**Given records**
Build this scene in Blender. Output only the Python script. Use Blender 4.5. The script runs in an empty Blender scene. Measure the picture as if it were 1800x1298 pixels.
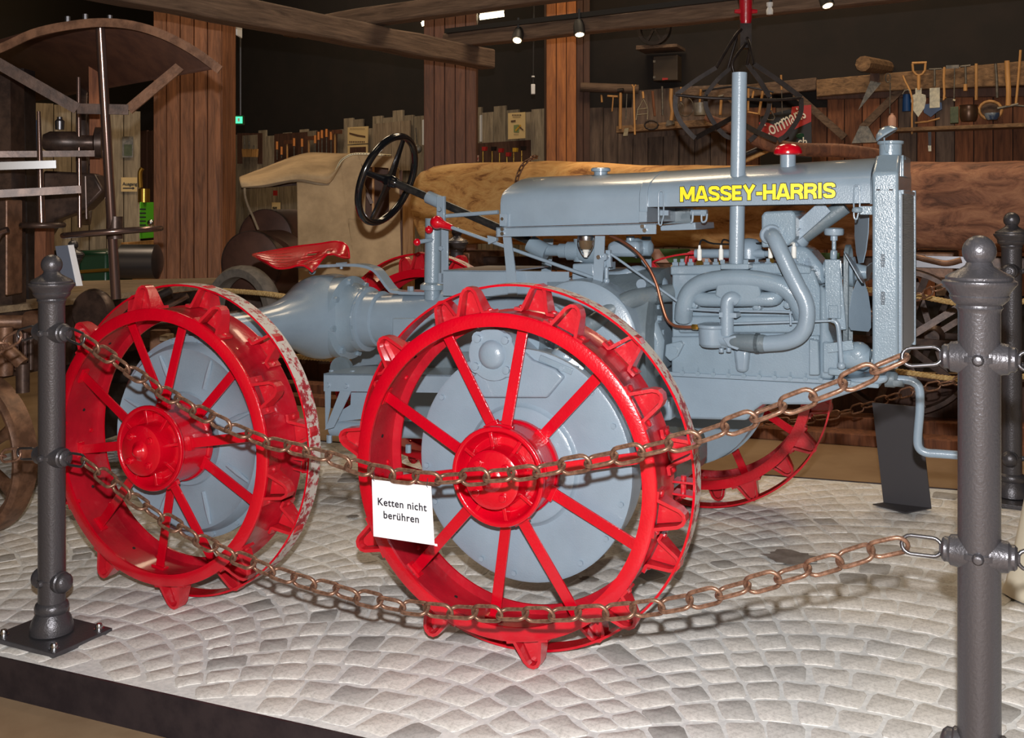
import bpy, bmesh, math, random
from mathutils import Vector, Matrix, noise
R_ = math.radians
random.seed(7)
C = bpy.context.scene.collection
sc = bpy.context.scene

# ---------------------------------------------------------------- camera, light, exposure
F, CX, HY, HC = 1850.0, 900.0, 371.0, 1.341
cd = bpy.data.cameras.new('camera'); cam = bpy.data.objects.new('camera', cd); C.objects.link(cam)
cam.location = (0, 0, HC); cam.rotation_euler = (R_(90), 0, 0)
cd.sensor_fit = 'HORIZONTAL'; cd.sensor_width = 36.0; cd.lens = F/1800*36
cd.shift_x = 0; cd.shift_y = -(649-HY)/1800
cd.clip_start = .05; cd.clip_end = 60
sc.camera = cam
w = bpy.data.worlds.new('hall_ambient'); sc.world = w; w.use_nodes = True
bg = w.node_tree.nodes['Background']; bg.inputs[0].default_value = (1.0, .66, .34, 1); bg.inputs[1].default_value = .24
def light(name, kind, loc, power, col, size=.03, rot=None, **kw):
    l = bpy.data.lights.new(name, kind); l.energy = power; l.color = col
    if kind == 'AREA': l.size = size
    else: l.shadow_soft_size = size
    for k, v in kw.items(): setattr(l, k, v)
    o = bpy.data.objects.new(name, l); C.objects.link(o); o.location = loc
    if rot: o.rotation_euler = rot
    return o
light('camera_flash', 'POINT', (0.0, -.03, HC+.21), 590, (1.0, .995, .99), .022)
for k, (x, y, p) in enumerate(((-3.2, 6.4, 60), (.6, 7.6, 70), (3.2, 6.6, 70), (-2.5, 10.5, 60), (0, 2.0, 8))):
    light('hall_fill', 'AREA', (x, y, 5.3), p, (1, .78, .52), 1.2)  # unseen warm fill lights added overhead to brighten the hall
sc.view_settings.view_transform = 'Standard'; sc.view_settings.look = 'None'
sc.view_settings.exposure = 0.0; sc.view_settings.gamma = 1.0; sc.view_settings.use_curve_mapping = False

# ---------------------------------------------------------------- frames
def ray(px, py): return Vector(((px-CX)/F, 1.0, -(py-HY)/F))
CAM = Vector((0, 0, HC))
def W(px, py, Z): return CAM + ray(px, py)*Z
TA = .45
TO = Vector((-.043, 3.09, 0))
TS = Vector((math.cos(TA), -math.sin(TA), 0)); TV = Vector((math.sin(TA), math.cos(TA), 0))
def T(px, py, v):
    d = ray(px, py); t = ((TO-CAM).dot(TV)+v)/d.dot(TV); p = CAM+d*t-TO
    return Vector((p.dot(TS), v, p.z))
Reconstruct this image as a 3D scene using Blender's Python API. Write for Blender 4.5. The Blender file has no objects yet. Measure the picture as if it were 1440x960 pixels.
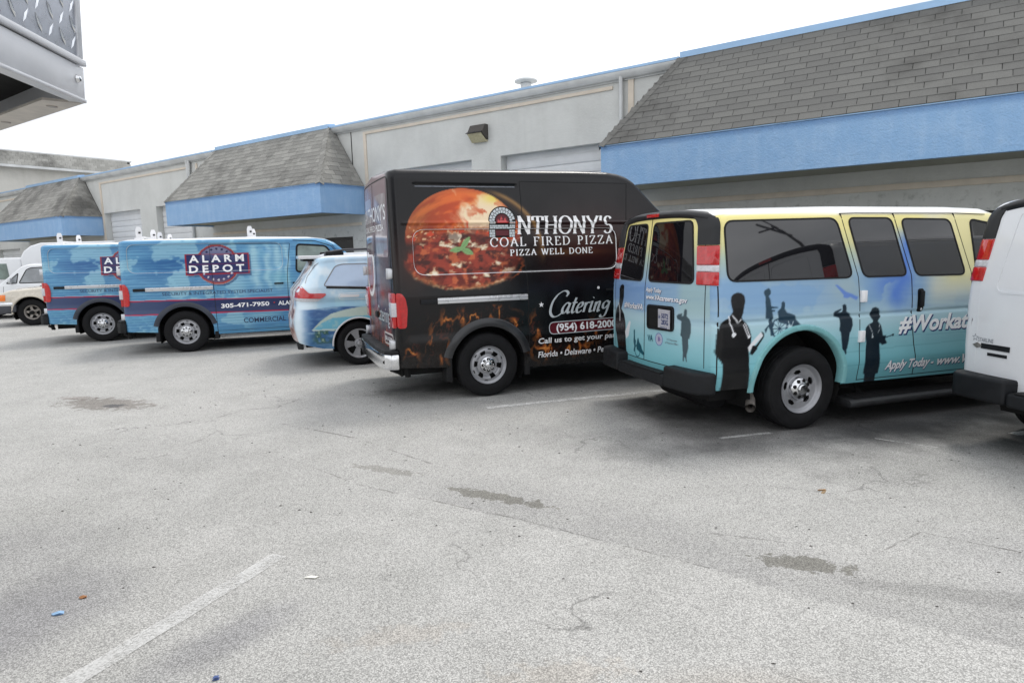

**Directive**
Write the entries above out again exactly, but not the pictures.

**Solution to the problem**
Build this scene in Blender. Output only the Python script. Use Blender 4.5. The script runs in an empty Blender scene. Measure the picture as if it were 1800x1298 pixels.
import bpy, bmesh, math, random
from mathutils import Vector, Matrix, noise
R_ = math.radians
random.seed(7)
C = bpy.context.scene.collection
sc = bpy.context.scene

# ---------------------------------------------------------------- camera, light, exposure
F, CX, HY, HC = 1850.0, 900.0, 371.0, 1.341
cd = bpy.data.cameras.new('camera'); cam = bpy.data.objects.new('camera', cd); C.objects.link(cam)
cam.location = (0, 0, HC); cam.rotation_euler = (R_(90), 0, 0)
cd.sensor_fit = 'HORIZONTAL'; cd.sensor_width = 36.0; cd.lens = F/1800*36
cd.shift_x = 0; cd.shift_y = -(649-HY)/1800
cd.clip_start = .05; cd.clip_end = 60
sc.camera = cam
w = bpy.data.worlds.new('hall_ambient'); sc.world = w; w.use_nodes = True
bg = w.node_tree.nodes['Background']; bg.inputs[0].default_value = (1.0, .66, .34, 1); bg.inputs[1].default_value = .24
def light(name, kind, loc, power, col, size=.03, rot=None, **kw):
    l = bpy.data.lights.new(name, kind); l.energy = power; l.color = col
    if kind == 'AREA': l.size = size
    else: l.shadow_soft_size = size
    for k, v in kw.items(): setattr(l, k, v)
    o = bpy.data.objects.new(name, l); C.objects.link(o); o.location = loc
    if rot: o.rotation_euler = rot
    return o
light('camera_flash', 'POINT', (0.0, -.03, HC+.21), 590, (1.0, .995, .99), .022)
for k, (x, y, p) in enumerate(((-3.2, 6.4, 60), (.6, 7.6, 70), (3.2, 6.6, 70), (-2.5, 10.5, 60), (0, 2.0, 8))):
    light('hall_fill', 'AREA', (x, y, 5.3), p, (1, .78, .52), 1.2)  # unseen warm fill lights added overhead to brighten the hall
sc.view_settings.view_transform = 'Standard'; sc.view_settings.look = 'None'
sc.view_settings.exposure = 0.0; sc.view_settings.gamma = 1.0; sc.view_settings.use_curve_mapping = False

# ---------------------------------------------------------------- frames
def ray(px, py): return Vector(((px-CX)/F, 1.0, -(py-HY)/F))
CAM = Vector((0, 0, HC))
def W(px, py, Z): return CAM + ray(px, py)*Z
TA = .45
TO = Vector((-.043, 3.09, 0))
TS = Vector((math.cos(TA), -math.sin(TA), 0)); TV = Vector((math.sin(TA), math.cos(TA), 0))
def T(px, py, v):
    d = ray(px, py); t = ((TO-CAM).dot(TV)+v)/d.dot(TV); p = CAM+d*t-TO
    return Vector((p.dot(TS), v, p.z))
Reconstruct this image as a 3D scene using Blender's Python API. Write for Blender 4.5. The Blender file has no objects yet. Measure the picture as if it were 1440x960 pixels.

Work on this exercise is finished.